アニメ「キャプテン翼 DVD SET ~中学生編 上巻~」(ワーナー・ブラザース・ホームエンターテイメント)

【画像】『キャプテン翼』に続くサッカーマンガ作品たち(4枚)

サッカーの競技人口が30万人以上増えた?

『キャプテン翼』が連載を開始する前の1970年代は、日本のスポーツといえばプロ野球が中心でした。王貞治さんや長嶋茂雄さんといったスター選手が誕生した時代でした。『巨人の星』や『ドカベン』などのアニメが放映され、アニメ界でも野球が人気を集めていました。その頃の日本サッカーはプロチームすら存在せず、サッカーのマンガやアニメもあまり注目されることはなかったようです。

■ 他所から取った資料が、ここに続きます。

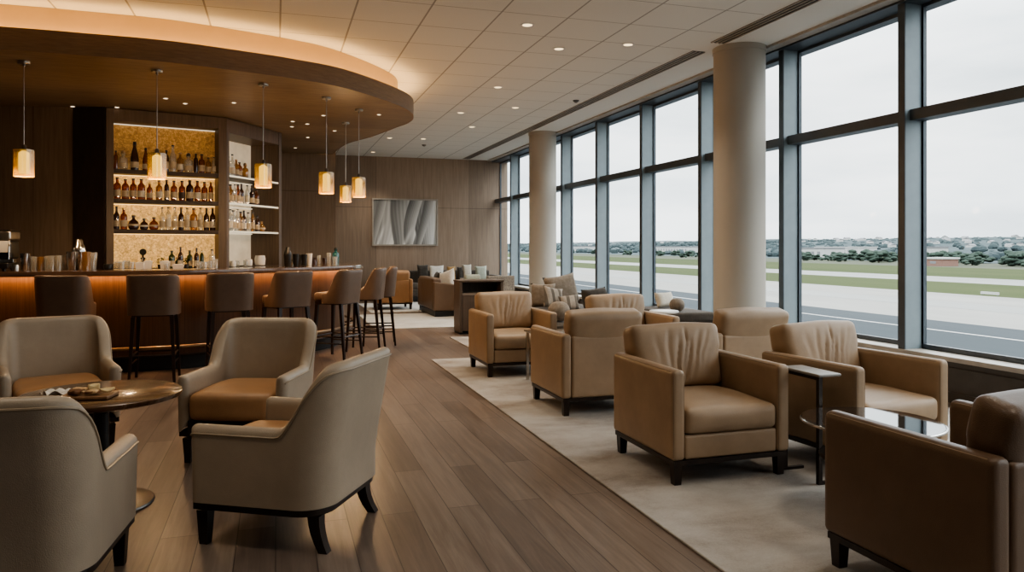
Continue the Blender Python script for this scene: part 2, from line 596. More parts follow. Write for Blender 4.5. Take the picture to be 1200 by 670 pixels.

 サッカーが「ややマイナーなスポーツ」という認識を払拭できないなか、1981年に『キャプテン翼』の連載開始がきっかけでブームが巻き起こりました。はたして同作は日本サッカー界にどのくらい影響を及ぼしてきたのでしょうか?

『キャプテン翼』の影響力はサッカー人口の変化から見て取れます。「公益財団法人 日本サッカー協会」が発表している「サッカー選手登録数」によると、同作が始まる1980年のサッカー人口は30万人ほど。しかし連載第1弾が終了した1986年には、64万人以上にまで登録数が増え、2倍以上に増えていました。

 もちろん、サッカー普及に尽力した人びとや団体、企業などの努力があったことも忘れてはなりませんが、1980年代はまだJリーグが誕生する前の時代であることから、『キャプテン翼』が与えた影響は相当大きかったと考えられます。その後も『キャプテン翼』の連載は続き、日本サッカー界もJリーグ開幕やワールドカップ初出場を達成。主人公である大空翼と同じように大きな成長を遂げています。

 プロサッカー界においても、『キャプテン翼』に影響を受けた名選手は国内外に数多く存在します。ワールドカップに3回出場した中田英寿さんは、小学生の頃に『キャプテン翼』を読んだのがきっかけでサッカーを始めました。海外においては、メッシ、エムバペ、ネイマールなど、現代サッカーを支える各国のスター選手たちも『キャプテン翼』の大ファン。国内のみならず、『キャプテン翼』は世界へはばたき、サッカー界に大きな影響を与えたのです。

 そんな『キャプテン翼』は、「サッカー王国」と呼ばれる静岡県を舞台としています。静岡県は戦前から複数の学校でサッカー教育に取り組み、いくつかの実業団チームが県内に誕生し、日本代表選手も多く輩出しています。作品の舞台となることで「静岡県=サッカーの強豪」というイメージが広がった……という点でも、大きな功績があったと考えられます。

『キャプテン翼』と同じような影響を与えたマンガとして『スラムダンク』が挙げられますが、『スラムダンク』が日本にバスケットボール人気を与えたように、マンガはマイナーをメジャーに押し上げる影響力を持っていると言えるでしょう。さらなる先の世界を目指し、これからの『キャプテン翼』と日本代表の進化にも期待が高まります。